Ieri è andata in scena al Giovanni da Udine, per la rassegna di Prosa, la prima delle quattro repliche della tragedia maturata al culmine dell’attività drammaturgica di Henrik Ibsen, Hedda Gabler, per la regia di Antonio Calenda, che ha scelto come interprete protagonista l’indiscussa bravura di un’elegante Manuela Mandracchia e che ha coinvolto la produzione del Teatro Stabile del Friuli Venezia Giulia assieme alla compagnia ENFI Teatro.
Una tragedia in due atti senza alcun sostanziale mutamento nel complesso del quadro scenografico (realizzato secondo due piani: l’uno, sul fondale e in parte oscurato da un pannello, di fronte all’altro, visibile del tutto), in cui emergono senza alcuna sbavatura la carica espressiva e drammatica di una rosa di attori che, in un processo che conduce inevitabilmente ad una catarsi sensitiva, riesce a svelare da dietro il sipario le zone crepuscolari dell’animo umano e le ombre che offuscano la psiche di chi è in lotta con se stesso, col mondo, e con il se stesso nel mondo, attraverso un’analisi per la quale si deve soltanto il merito all’acume del drammaturgo che, non a caso, è stato spesso accostato agli studi psicanalitici di Freud.
Un’opera che mette in luce un quotidiano affastellato d’inquietudine e con barlumi d’anticonformismo, riflesso soprattutto dalle figure femminili che nella veste di protagoniste assolute, come in tutti i capolavori ibseniani, danno forma alle vicende e dipanano lo svolgersi della trama come vere e proprie eroine maledette, perché dannate da mala fata, incapaci cioè di raggiungere i propri obiettivi e rendere realizzabili le proprie aspettative, e che rimangono tuttavia responsabili dei propri fallimenti e delle proprie disillusioni. Gli uomini invece sono attori di un destino che è costruito dalle donne, seppur non formalmente, perché retto da fondamenta sottili e profonde: Tesman, lo specialista aspirante accademico, il cui ruolo agente non è del tutto annullato, vive come una sagoma scura attorno alla figura apparentemente inflessibile di Hedda; lo scrittore Løvborg, tutto “genio e sregolatezza”, compie la sua redenzione, anch’essa illusoria, attraverso la relazione con Thea; ed il giudice Brack, personaggio che mantiene una certa autonomia, si muove invero all’interno di questo intreccio amoroso perché segretamente affascinato dalla bellezza ammaliatrice di Hedda. Dramma scritto nel 1890, la protagonista vi rappresentava un’ideale femminile completamente in controtendenza rispetto all’epoca perché molto più vicina al carattere d’una donna moderna: algida e altera, a tratti arrogante, insoddisfatta e portata per questo a sbagliare anche compiendo il male, agisce perché spinta dalla fame del successo al quale mira egoisticamente, conscia delle sue doti di seduttrice, della sua forza manipolatrice e dotata quindi di una certa volontà di potenza; in realtà fragile e tormentata, innescherà una serie di reazioni a catena nei rapporti tra i personaggi che la condurranno ad annientare se stessa.

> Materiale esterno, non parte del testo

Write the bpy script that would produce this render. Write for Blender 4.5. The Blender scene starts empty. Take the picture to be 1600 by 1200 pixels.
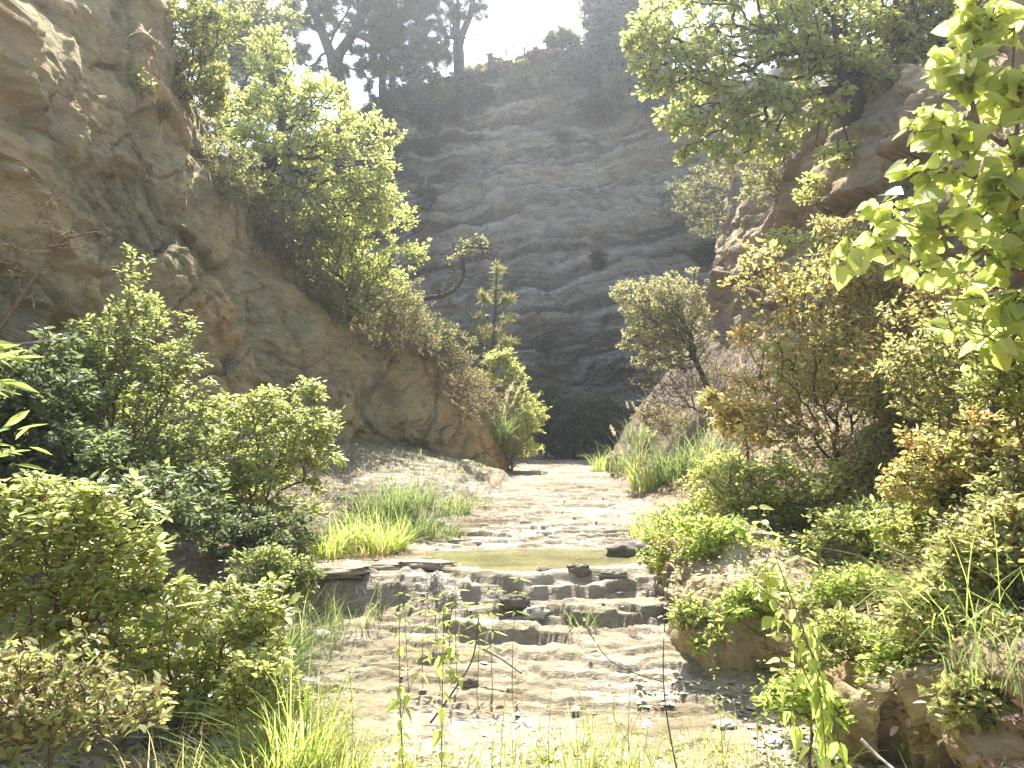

Da segnalare, perché pieno di pathos, il meraviglioso dialogo tra Hedda e Løvborg, a seguito del primo incontro, in cui si congelano le ultime fiamme di una passione che conduce entrambi alla morte. Ottima l’interpretazione di Luciano Roman (giudice Brack) in un’espressività che si sostanzia in una tragica e compita tensione all’ironia. Un dramma d’una nuda bellezza da godere dall’inizio alla fine con uno spirito un po’ romantico, se siamo in grado di coglierne il grado di letterarietà e udire le sue eco (Wilde e Flaubert, prime fra tutte), scevri da ogni tipo di moralismo vittoriano, da cui oramai ci siamo affrancati per approdare ad altri, forse, e nuovi.